- Provided material
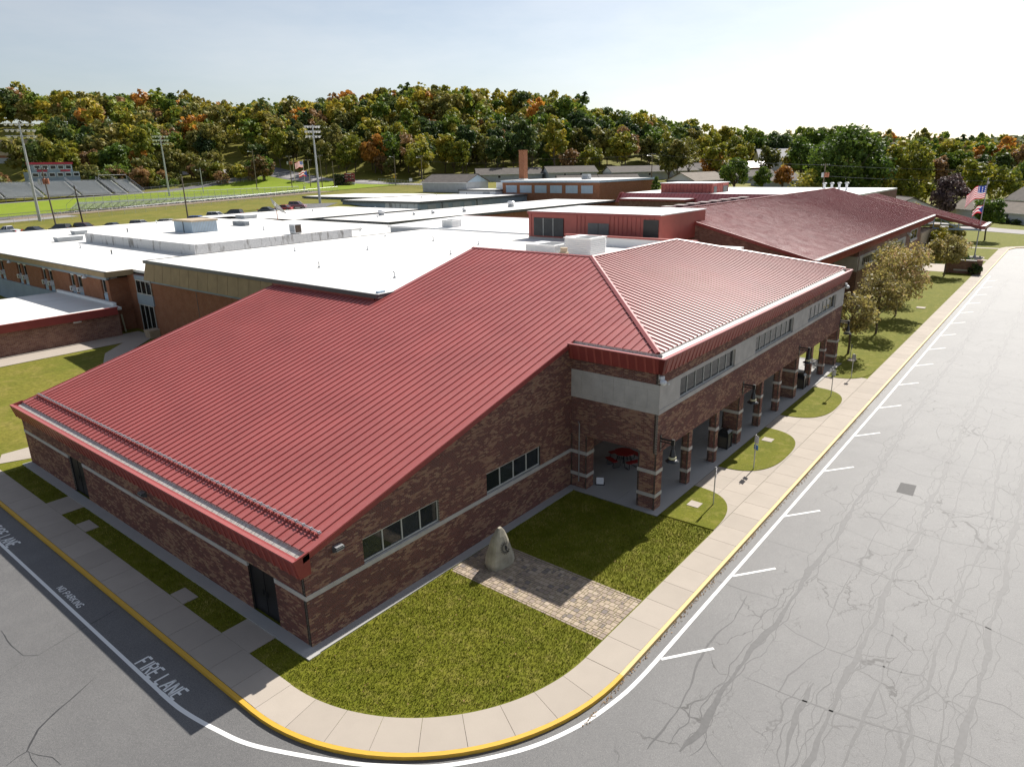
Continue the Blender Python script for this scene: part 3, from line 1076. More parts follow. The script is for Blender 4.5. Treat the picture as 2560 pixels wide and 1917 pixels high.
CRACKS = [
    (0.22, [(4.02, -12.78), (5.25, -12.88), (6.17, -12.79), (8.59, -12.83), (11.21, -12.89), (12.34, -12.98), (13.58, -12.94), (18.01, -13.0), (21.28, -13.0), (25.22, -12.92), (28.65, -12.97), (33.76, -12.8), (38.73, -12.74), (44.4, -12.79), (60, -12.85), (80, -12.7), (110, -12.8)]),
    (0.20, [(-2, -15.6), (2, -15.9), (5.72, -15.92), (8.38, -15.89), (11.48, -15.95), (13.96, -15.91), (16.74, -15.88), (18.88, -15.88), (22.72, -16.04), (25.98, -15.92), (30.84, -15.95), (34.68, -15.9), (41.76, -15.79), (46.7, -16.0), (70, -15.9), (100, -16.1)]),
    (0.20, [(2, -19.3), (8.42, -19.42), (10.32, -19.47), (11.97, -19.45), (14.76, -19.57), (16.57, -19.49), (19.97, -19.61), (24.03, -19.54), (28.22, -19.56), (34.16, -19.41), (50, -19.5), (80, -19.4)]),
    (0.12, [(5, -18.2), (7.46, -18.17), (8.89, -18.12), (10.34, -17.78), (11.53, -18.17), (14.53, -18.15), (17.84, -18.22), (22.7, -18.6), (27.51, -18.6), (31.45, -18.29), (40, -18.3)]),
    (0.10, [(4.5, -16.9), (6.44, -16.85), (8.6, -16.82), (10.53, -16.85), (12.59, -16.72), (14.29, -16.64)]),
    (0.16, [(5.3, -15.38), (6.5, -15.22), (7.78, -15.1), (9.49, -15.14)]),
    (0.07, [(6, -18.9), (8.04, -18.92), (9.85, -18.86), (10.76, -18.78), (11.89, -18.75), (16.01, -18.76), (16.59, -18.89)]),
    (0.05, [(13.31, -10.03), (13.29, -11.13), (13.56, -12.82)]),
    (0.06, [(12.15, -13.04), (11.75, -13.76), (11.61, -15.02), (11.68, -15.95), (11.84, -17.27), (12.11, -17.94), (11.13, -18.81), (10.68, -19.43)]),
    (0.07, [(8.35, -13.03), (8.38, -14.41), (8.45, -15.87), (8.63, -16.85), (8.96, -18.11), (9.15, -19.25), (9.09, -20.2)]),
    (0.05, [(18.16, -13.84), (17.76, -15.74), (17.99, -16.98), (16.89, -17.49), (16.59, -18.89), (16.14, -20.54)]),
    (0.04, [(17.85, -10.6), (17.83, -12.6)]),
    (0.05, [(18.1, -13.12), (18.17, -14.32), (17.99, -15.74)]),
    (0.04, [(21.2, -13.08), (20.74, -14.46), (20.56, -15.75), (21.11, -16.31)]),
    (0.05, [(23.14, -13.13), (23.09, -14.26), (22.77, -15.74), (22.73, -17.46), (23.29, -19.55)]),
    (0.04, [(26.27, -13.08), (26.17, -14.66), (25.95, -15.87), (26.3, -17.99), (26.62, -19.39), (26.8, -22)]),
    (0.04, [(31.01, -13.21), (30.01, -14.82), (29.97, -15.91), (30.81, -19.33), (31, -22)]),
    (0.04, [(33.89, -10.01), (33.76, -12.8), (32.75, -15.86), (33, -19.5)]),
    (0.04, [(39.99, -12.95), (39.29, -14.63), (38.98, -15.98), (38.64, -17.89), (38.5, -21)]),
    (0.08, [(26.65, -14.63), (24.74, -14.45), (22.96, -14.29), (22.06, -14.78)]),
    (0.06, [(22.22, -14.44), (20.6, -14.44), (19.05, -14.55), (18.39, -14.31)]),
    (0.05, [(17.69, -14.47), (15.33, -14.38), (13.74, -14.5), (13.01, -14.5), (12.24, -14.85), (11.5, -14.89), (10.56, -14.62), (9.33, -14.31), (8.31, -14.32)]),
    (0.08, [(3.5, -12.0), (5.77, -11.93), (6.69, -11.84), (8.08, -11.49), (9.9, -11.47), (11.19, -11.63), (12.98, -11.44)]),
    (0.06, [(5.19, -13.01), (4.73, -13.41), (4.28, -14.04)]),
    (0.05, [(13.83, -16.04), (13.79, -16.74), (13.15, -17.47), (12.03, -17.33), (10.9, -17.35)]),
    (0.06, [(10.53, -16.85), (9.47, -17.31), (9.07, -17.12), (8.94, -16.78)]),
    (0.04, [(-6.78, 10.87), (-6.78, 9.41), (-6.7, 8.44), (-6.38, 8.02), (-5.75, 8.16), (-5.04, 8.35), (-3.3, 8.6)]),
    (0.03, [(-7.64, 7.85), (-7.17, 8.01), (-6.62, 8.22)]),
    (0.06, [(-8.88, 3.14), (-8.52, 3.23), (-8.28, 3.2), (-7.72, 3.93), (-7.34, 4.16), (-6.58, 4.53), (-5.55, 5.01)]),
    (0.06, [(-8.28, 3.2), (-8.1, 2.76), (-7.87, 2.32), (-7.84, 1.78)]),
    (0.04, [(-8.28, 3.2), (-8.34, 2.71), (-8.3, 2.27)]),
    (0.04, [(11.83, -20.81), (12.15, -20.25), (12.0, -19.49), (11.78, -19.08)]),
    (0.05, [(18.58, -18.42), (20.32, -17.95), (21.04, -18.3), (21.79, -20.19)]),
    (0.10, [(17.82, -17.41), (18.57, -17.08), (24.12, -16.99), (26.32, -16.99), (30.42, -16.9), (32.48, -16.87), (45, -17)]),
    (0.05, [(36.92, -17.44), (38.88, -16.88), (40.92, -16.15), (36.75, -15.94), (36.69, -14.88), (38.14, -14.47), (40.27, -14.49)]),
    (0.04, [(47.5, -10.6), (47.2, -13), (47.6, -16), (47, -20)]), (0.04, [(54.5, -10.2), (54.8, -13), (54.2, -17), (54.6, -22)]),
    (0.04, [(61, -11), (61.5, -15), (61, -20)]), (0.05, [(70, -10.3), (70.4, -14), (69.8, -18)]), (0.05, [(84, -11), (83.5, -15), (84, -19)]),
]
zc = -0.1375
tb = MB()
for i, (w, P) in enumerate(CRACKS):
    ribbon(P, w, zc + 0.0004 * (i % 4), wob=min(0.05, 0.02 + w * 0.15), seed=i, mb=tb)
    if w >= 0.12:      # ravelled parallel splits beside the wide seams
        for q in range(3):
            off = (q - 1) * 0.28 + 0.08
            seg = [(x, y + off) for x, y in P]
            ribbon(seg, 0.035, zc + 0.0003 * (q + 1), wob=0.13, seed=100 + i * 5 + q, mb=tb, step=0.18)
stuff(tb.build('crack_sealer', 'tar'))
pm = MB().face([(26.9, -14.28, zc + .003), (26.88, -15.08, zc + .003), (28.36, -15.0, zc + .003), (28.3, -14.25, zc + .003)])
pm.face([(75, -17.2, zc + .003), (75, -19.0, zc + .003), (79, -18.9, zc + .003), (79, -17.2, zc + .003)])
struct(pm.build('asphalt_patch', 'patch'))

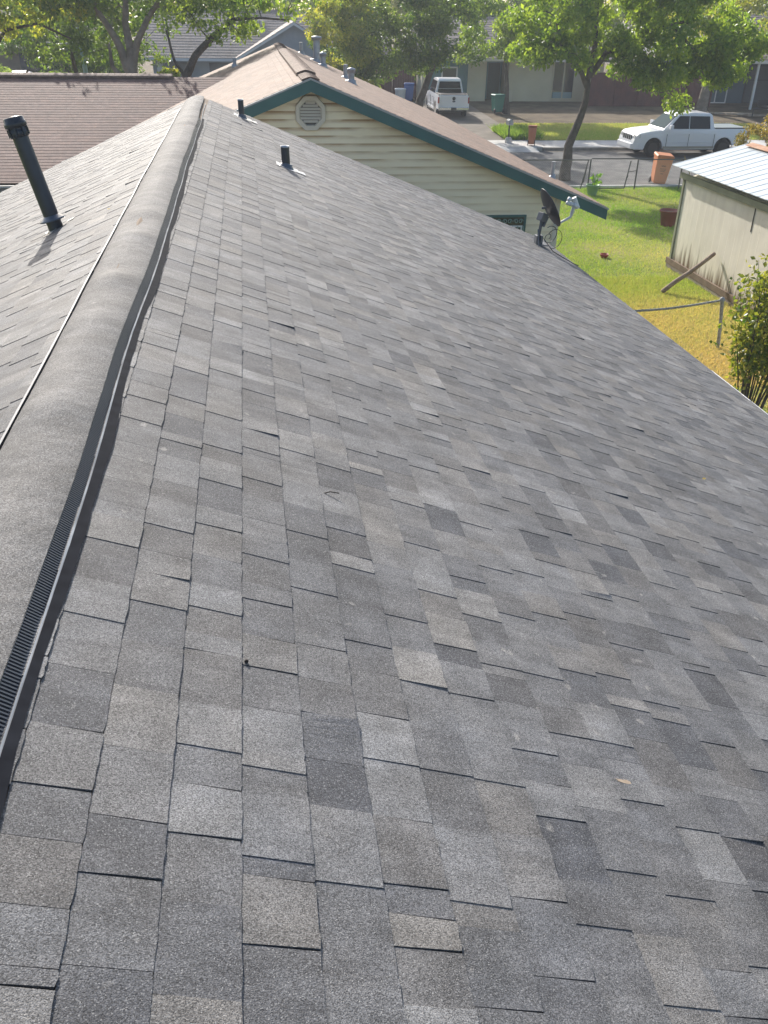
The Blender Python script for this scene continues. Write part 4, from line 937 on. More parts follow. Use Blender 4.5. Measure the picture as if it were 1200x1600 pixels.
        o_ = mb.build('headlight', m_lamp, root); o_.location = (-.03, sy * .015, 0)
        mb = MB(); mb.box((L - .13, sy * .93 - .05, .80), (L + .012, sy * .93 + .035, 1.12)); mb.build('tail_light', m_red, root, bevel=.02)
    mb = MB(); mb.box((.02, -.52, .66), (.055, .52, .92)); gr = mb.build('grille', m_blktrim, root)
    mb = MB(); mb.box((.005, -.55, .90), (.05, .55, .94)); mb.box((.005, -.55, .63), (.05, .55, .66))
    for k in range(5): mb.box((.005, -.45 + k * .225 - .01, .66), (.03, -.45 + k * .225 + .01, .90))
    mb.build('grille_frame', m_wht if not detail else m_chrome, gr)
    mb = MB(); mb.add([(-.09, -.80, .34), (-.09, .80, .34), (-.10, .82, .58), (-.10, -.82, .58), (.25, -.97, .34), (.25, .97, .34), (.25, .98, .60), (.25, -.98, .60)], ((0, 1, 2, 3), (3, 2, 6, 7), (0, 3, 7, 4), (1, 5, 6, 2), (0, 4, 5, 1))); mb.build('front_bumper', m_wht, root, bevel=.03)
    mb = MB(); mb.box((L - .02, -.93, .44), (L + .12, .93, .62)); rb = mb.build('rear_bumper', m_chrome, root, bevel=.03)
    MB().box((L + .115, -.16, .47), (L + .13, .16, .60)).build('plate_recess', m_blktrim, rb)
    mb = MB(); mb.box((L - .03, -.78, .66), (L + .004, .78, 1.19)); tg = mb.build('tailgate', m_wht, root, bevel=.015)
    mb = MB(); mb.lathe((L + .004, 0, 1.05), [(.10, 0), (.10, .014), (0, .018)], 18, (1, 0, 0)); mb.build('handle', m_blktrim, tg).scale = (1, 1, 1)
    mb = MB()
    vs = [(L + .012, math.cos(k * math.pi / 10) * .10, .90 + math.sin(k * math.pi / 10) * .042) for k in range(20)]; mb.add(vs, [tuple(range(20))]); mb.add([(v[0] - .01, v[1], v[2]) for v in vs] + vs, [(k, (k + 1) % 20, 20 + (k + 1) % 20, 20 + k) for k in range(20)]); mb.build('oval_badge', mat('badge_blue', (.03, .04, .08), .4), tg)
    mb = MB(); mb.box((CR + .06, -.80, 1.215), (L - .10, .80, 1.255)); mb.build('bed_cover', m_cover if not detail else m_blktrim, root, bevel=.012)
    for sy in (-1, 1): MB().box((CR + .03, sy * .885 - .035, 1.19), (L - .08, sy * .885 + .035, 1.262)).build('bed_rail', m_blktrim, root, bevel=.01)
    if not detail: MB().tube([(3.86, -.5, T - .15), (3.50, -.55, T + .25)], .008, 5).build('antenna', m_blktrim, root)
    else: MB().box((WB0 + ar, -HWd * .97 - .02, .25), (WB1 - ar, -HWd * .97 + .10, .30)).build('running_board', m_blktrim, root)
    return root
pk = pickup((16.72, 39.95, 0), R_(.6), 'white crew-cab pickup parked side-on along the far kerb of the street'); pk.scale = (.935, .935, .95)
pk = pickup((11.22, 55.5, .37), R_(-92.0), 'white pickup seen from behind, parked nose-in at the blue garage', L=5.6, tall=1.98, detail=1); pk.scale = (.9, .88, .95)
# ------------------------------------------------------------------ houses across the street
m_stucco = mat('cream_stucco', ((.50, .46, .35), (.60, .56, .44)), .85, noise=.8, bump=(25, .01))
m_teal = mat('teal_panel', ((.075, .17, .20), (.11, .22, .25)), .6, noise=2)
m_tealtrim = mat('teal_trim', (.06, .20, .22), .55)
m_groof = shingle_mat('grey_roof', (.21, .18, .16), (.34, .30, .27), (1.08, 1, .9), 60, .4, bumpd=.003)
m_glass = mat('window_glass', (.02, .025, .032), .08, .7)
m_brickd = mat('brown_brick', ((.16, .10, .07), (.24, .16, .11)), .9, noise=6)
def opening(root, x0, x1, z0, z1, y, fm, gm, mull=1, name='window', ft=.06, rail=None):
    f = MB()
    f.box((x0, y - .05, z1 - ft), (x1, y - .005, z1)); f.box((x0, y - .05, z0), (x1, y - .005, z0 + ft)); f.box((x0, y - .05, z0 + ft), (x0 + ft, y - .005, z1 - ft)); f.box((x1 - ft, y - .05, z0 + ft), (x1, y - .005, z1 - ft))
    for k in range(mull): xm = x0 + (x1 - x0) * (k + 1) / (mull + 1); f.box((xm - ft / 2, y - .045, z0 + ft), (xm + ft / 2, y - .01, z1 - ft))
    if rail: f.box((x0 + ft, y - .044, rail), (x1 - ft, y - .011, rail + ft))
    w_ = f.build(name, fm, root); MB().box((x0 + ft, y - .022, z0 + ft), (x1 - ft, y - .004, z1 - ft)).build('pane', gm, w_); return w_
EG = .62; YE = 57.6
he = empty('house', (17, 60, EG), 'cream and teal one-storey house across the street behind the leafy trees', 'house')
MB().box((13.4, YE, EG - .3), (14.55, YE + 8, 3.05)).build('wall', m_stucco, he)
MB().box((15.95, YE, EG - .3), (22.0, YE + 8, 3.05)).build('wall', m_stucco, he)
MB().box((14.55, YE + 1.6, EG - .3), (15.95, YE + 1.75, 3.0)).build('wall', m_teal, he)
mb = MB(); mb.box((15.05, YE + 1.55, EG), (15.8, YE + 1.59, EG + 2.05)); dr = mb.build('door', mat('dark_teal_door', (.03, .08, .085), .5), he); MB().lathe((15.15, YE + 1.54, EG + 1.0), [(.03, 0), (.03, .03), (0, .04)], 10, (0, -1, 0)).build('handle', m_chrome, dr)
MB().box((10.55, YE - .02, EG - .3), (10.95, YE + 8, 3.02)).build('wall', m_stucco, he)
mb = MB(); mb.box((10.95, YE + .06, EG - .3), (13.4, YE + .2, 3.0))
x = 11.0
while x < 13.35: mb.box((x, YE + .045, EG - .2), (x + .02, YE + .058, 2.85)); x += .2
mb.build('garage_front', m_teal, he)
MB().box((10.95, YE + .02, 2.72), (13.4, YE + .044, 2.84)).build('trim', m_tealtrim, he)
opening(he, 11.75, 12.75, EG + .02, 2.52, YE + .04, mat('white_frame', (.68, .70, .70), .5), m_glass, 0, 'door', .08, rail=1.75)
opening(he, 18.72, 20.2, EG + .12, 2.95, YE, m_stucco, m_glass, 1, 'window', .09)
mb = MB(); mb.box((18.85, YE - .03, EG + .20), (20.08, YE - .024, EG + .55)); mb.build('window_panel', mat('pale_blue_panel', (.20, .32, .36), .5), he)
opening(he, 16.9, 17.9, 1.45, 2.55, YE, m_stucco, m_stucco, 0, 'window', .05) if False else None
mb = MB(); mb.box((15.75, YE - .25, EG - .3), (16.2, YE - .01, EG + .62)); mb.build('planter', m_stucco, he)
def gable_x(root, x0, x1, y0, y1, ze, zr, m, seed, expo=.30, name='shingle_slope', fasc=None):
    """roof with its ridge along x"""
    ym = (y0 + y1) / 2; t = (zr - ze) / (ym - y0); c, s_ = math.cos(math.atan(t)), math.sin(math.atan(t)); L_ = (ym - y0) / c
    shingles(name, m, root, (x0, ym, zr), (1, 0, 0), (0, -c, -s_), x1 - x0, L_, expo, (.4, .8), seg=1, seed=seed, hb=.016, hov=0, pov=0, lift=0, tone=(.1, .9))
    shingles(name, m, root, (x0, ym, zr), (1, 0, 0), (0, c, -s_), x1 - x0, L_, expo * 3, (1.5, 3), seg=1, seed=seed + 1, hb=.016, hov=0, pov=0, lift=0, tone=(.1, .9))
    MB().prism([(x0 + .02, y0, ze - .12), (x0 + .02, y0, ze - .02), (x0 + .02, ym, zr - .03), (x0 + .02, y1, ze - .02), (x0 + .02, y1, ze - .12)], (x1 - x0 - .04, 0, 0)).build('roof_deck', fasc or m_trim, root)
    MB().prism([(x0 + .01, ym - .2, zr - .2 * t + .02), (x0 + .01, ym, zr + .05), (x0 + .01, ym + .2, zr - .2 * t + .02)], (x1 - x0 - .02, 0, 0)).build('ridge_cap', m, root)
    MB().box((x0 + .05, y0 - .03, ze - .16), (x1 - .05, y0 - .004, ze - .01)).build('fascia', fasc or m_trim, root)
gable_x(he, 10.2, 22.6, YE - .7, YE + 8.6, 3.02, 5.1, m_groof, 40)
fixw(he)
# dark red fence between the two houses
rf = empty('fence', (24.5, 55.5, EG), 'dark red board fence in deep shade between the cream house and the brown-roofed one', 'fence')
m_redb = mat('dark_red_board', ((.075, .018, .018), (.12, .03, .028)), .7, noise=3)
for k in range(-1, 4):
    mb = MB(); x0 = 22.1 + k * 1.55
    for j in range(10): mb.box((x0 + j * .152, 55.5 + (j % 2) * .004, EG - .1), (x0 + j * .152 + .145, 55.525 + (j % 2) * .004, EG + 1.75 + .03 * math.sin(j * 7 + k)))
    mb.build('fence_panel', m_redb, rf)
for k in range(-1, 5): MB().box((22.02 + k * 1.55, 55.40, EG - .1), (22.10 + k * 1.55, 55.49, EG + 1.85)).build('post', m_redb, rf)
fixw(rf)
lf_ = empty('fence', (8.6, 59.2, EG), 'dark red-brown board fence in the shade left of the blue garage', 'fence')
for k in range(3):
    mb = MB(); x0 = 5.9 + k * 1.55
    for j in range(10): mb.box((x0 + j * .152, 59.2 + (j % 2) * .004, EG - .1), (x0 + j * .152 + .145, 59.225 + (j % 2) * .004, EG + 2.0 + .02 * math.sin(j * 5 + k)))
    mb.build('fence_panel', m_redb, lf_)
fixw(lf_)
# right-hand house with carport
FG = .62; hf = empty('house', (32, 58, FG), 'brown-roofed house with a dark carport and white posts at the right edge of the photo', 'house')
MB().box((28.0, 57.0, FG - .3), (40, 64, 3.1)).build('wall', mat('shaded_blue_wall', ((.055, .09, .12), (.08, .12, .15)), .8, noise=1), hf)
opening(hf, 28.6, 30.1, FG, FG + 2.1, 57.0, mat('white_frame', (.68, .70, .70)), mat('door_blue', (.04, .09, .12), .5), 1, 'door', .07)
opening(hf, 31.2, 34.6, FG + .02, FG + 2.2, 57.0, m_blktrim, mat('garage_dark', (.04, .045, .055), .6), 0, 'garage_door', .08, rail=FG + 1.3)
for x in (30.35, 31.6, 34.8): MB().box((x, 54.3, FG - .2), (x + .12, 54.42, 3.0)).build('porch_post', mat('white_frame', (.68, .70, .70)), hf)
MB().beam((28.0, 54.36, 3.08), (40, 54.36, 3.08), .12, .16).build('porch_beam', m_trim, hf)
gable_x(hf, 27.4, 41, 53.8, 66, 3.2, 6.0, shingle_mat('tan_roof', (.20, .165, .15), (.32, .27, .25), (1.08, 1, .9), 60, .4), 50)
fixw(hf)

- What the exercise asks
Search the data above for lines holding "part" and copy each of them.

- Solution to this task
Continue the Blender Python script for this scene: part 3, from line 1076. More parts follow. The script is for Blender 4.5. Treat the picture as 2560 pixels wide and 1917 pixels high.
The Blender Python script for this scene continues. Write part 4, from line 937 on. More parts follow. Use Blender 4.5. Measure the picture as if it were 1200x1600 pixels.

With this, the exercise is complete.